I wrote my book for francophone readers, for whom the not always happy story of the French language in Canada needs little explanation. The positive story needed to be told. I left many things unsaid that would have required further explanation were I writing for an anglophone audience. Just take the name “Québécois,” which, as most francophones know, is the outcome of a loss, an abandonment, a second best. An anecdote comes to mind: Working my student job in the summer of 1967, in the Eastern Townships, I interviewed numerous farmers and asked questions on the ethnic makeup of their town or village. Invariably, they responded: “X percent canadiens, X percent anglais.” The concept of “Québécois” had not yet entered the vocabulary. Even my mother-in-law, in Lévis, referred to herself as canadienne and to others as anglais until her death.

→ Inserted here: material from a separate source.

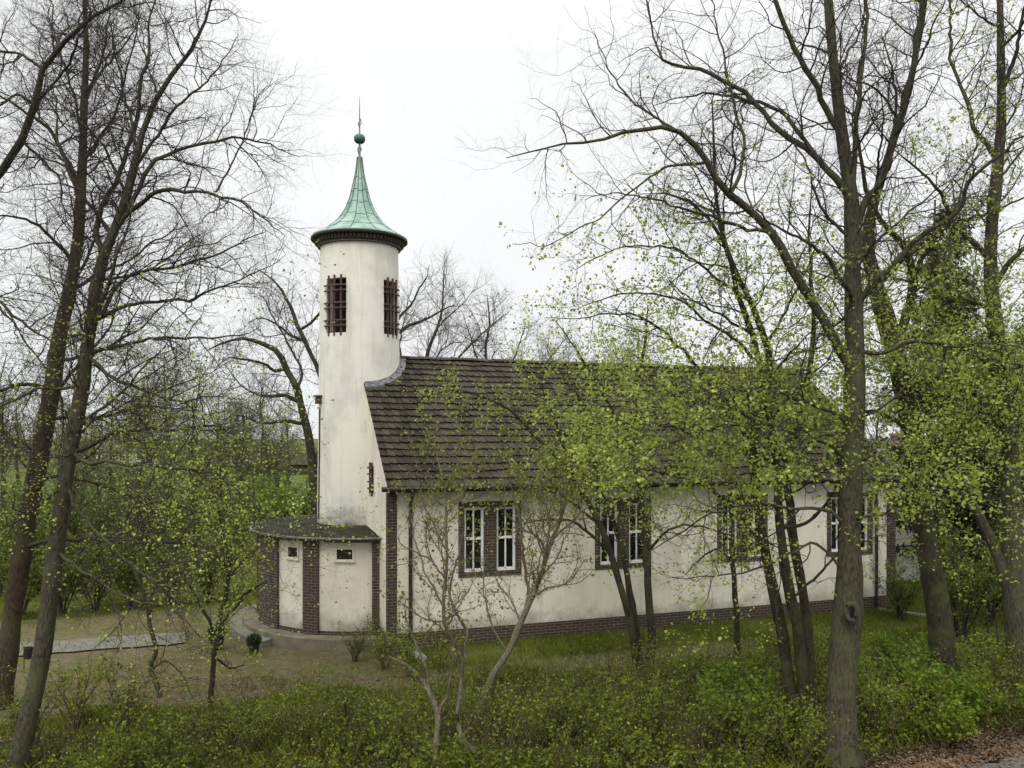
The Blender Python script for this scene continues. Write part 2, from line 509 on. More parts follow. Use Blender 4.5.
bump(nt, b, n2, 0.6, 0.05)
ground = np_mesh('ground', [(V, Fq, 0)], [m])
props(ground, 'churchyard ground of grass and sandy earth', 'ground', kind='structure')

def strip_sheet(name, m_, edgeA, edgeB, z, label, n=40, jit=0.0):
    A = np.linspace(edgeA[0], edgeA[1], n); B = np.linspace(edgeB[0], edgeB[1], n)
    cols = 8
    rows = []
    for k in range(n):
        for j in range(cols):
            q = A[k] * (1 - j / (cols - 1)) + B[k] * j / (cols - 1)
            if j in (0, cols - 1): q = q + rng.normal(0, jit, 2)
            rows.append((q[0], q[1], z))
    v = np.array(rows)
    i = (np.arange(n - 1)[:, None] * cols + np.arange(cols - 1)[None, :]).ravel()
    o = np_mesh(name, [(v, np.stack([i, i + 1, i + cols + 1, i + cols], 1), 0)], [m_])
    return props(o, label, name, kind='structure')

P0 = np.array(ground_pt(186, 643)); P1 = np.array(ground_pt(186, 632))
dirw = np.array([cx_, sx_])
strip_sheet('path', M['paving'], (P0, P0 - dirw * 9), (P1, P1 - dirw * 9 + np.array([0, 0.1])), 0.012, 'pale paved strip leading to the porch steps', jit=0.05)
m, nt, b = mat('road_surface')
c = ramp(nt, noise(nt, 1.2, 6, 0.7), [(0.3, (0.070, 0.062, 0.050)), (0.7, (0.125, 0.112, 0.090))])
c = mix(nt, ramp(nt, noise(nt, 40, 3), [(0.4, (0.5, 0.5, 0.5)), (0.6, (0, 0, 0))]), c, (0.05, 0.045, 0.038))
nt.links.new(c, b.inputs['Base Color']); b.inputs['Roughness'].default_value = 0.9
bump(nt, b, noise(nt, 50, 3), 0.4, 0.01)
RE = np.array(ground_pt(940, 768)); RD = np.array([0.923, 0.384])
strip_sheet('road', m, (RE - RD * 30, RE + RD * 60), (RE - RD * 30 + np.array([0.384, -0.923]) * 5.2, RE + RD * 60 + np.array([0.384, -0.923]) * 5.2), 0.03, 'grey worn lane passing in front of the churchyard', n=140, jit=0.12)

# ------------------------------------------------------------------ church
LEN, WID = 16.0, 8.84
EAVE, RIDGE, HALF = 4.05, 7.85, WID / 2
OVH = 0.35
SL = (RIDGE - 4.20) / (HALF + OVH)         # roof slope
church = thing('church', 'cream rendered village church with round tower, green copper spire and brown tiled roof', 'church', (*CO, 0), YAW)

# walls of the nave with real window openings
wins = [(1.845, 3.57), (5.70, 7.42), (9.555, 11.275), (13.41, 15.13)]
WZ0, WZ1 = 1.82, 3.78
PL = 0.51
mb = MB(); TH = 0.36
xs = [0.0] + [q for a in wins for q in a] + [LEN]
for i in range(0, len(xs), 2):
    mb.box(xs[i], 0, PL, xs[i+1], TH, EAVE)
for a, b_ in wins:
    mb.box(a, 0, PL, b_, TH, WZ0); mb.box(a, 0, WZ1, b_, TH, EAVE)
mb.box(0, WID - TH, PL, LEN, WID, EAVE)
def roof_z(u): return RIDGE - SL * abs(u - HALF) - 0.10
for x0 in (0.0, LEN - TH):
    us = [TH, HALF, WID - TH]
    lo = PL
    prof = [(0 if x0 else 0, 0)]
    pr = [(TH, PL), (WID - TH, PL), (WID - TH, EAVE), (WID - 0.0, EAVE + 0.002), (WID, roof_z(WID)), (HALF, roof_z(HALF)), (0, roof_z(0)), (0, EAVE + 0.002), (TH, EAVE)]
    A = [(x0, u, z) for u, z in pr]; B = [(x0 + TH, u, z) for u, z in pr]
    mb.quad(A[::-1]); mb.quad(B)
    for k in range(len(pr)):
        k2 = (k + 1) % len(pr)
        mb.quad([A[k], A[k2], B[k2], B[k]])
mb.build('wall', M['stucco'], church)
mb = MB()
mb.box(-0.03, -0.03, -0.3, LEN + 0.03, TH - 0.05, PL - 0.003)
mb.box(-0.03, TH - 0.047, -0.3, TH - 0.05, WID + 0.03, PL - 0.003)
mb.box(LEN - TH + 0.05, TH - 0.047, -0.3, LEN + 0.03, WID + 0.03, PL - 0.003)
bevel(mb.build('plinth', M['brick'], church))
for a, b_ in ((-0.018, 0.25), (LEN - 0.32, LEN + 0.018)):
    mb = MB(); mb.box(a, -0.02, PL, b_, 0.05, EAVE - 0.004)
    props(bevel(mb.build('corner_pilaster', M['brick'], church), 0.006))
# black panels added behind the windows, standing for the shade inside the nave
mb = MB(); mb.box(0.5, 1.6, 0.1, LEN - 0.5, 1.65, EAVE - 0.1); mb.box(0.4, TH + 0.05, 0.1, LEN - 0.4, 1.6, 0.15)
mb.build('interior_dark', M['black'], church)

for a, b_ in wins:
    mb = MB()
    y0, y1 = -0.018, TH - 0.02
    e = 0.155
    md_ = (a + b_) / 2; mw = 0.17
    mb.box(a + .002, y0, WZ0 + .002, a + e, y1, WZ1 - .002)
    mb.box(b_ - e, y0, WZ0 + .002, b_ - .002, y1, WZ1 - .002)
    mb.box(md_ - mw, y0 + .001, WZ0 + 0.13, md_ + mw, y1, WZ1 - 0.16)
    mb.box(a + e, y0 + .002, WZ1 - 0.16, b_ - e, y1, WZ1 - .002)
    mb.box(a + e, y0 + .002, WZ0 + .002, b_ - e, y1, WZ0 + 0.13)
    s = mb.build('window', M['brick'], church)
    for x0, x1 in ((a + e, md_ - mw), (md_ + mw, b_ - e)):
        z0, z1 = WZ0 + 0.13, WZ1 - 0.16
        mb = MB(); fw = 0.062; yo = 0.045
        mb.box(x0 + .001, yo, z0 + .001, x0 + fw, yo + 0.07, z1 - .001); mb.box(x1 - fw, yo, z0 + .001, x1 - .001, yo + 0.07, z1 - .001)
        mb.box(x0 + fw, yo + .002, z0 + .001, x1 - fw, yo + 0.07, z0 + fw + .02); mb.box(x0 + fw, yo + .002, z1 - fw, x1 - fw, yo + 0.07, z1 - .001)
        zm = z0 + (z1 - z0) * 0.52; xm = (x0 + x1) / 2
        mb.box(x0 + fw, yo + .004, zm - 0.033, x1 - fw, yo + 0.065, zm + 0.033)
        mb.box(xm - 0.017, yo + .012, z0 + fw + .02, xm + 0.017, yo + 0.055, zm - 0.033)
        mb.box(xm - 0.017, yo + .012, zm + 0.033, xm + 0.017, yo + 0.055, z1 - fw)
        bevel(mb.build('frame', M['white'], s), 0.005)
        mb = MB()
        for q0, q1 in ((z0 + .03, zm - .005), (zm + .005, z1 - .03)):
            mb.quad([(x0 + .02, yo + .045, q0), (xm - .002, yo + .045 + random.uniform(-.012, .012), q0), (xm - .002, yo + .045, q1), (x0 + .02, yo + .045, q1)])
            mb.quad([(xm + .002, yo + .045 + random.uniform(-.012, .012), q0), (x1 - .02, yo + .045, q0), (x1 - .02, yo + .045, q1), (xm + .002, yo + .045, q1)])
        mb.build('pane', M['glass'], s)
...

The story I tell is that of the nation founded by those first Europeans (and others who would follow) who settled on the shores of the St. Lawrence in the seventeenth century. That budding nation — caught between three empires that did not wish it well — had to constantly adapt and learn in order to survive, eventually abandoning its continental dream and retreating to its final redoubt, where it still had a chance of building a society in its image. But let us return to the present: the continuing decline of French outside Quebec, which I fear the new Official Languages Act will do little to stop, is a constant reminder of its fragility on this continent, to which one can add the irrepressible rise of English in all spheres of life, which the advent of the digital era further accelerated. This is something the authors of Bill 101 could not have foreseen.

In politics, perception is what matters. In a recent survey, francophone Quebecers were asked, “Is the French language in Quebec threatened?” Some 75 percent of them said yes, compared with less than half in the mid-1990s.

Whatever one may otherwise think of Legault, he clearly had to do something or look like he was doing something. Bill 96 has been condemned by nationalists (who wanted Bill 101 extended to the cégep system) for not going far enough and, equally predictably, by Anglo community leaders for going too far. Even with the notwithstanding clause, it is doubtful that the legislation will survive intact in the courts. In this, it typifies Quebec’s (impossible) balancing act of ensuring the continued primacy of French — and so perceived — while also protecting the rights of English speakers. I’m glad not to be the minister responsible. As Fraser rightly points out near the end of his review, Quebec’s real miracle is the continued peaceful cohabitation of its two language groups. The earlier unequal relationship could have produced a bitter and vengeful nationalism, but it did not.

The best rampart against petty nationalism is cultural security. History teaches us (Fraser cites my Vienna example) that things start to go wrong when a national group perceives itself as under threat. Canada, fortunately, is far from the ethnic conflicts of Old Europe. However, the growing unequal relationship between English and French, both in and outside Quebec, will require us to rethink how we view language. If the Quebec miracle is to endure, the rest of Canada has a role to play, which may mean sometimes deviating from the principle of equal language rights.

Mario Polèse
Montreal


Re: “The Ramble,” by J. L. Granatstein

Jack Granatstein has published a book review in which he criticizes a writer for poor research and then (we absolutely kid you not) discusses the author’s student reviews on Rate My Professors. Be better, Literary Review of Canada.

@dorkchesterrev
via Twitter


Re: “Disrupted Rhythms,” by Marlo Alexandra Burks

A perfect articulation of the unease that I feel whenever I think about the fact that, currently, higher education leaves students woefully under-prepared for the many crises they will have to face. Back-to-school September (and all that it entails) had always been my favourite time of the year, and I’m sad they don’t get the same experience.

Christin B.
via LinkedIn


Re: “Bright Yonge Things,” by John Lorinc

Very pleased to see The Heart of Toronto reviewed in the latest issue of the Literary Review of Canada ! (Also very pleased they didn’t ask J. L. Granatstein to read it, given his mean-spirited little review a few pages earlier.)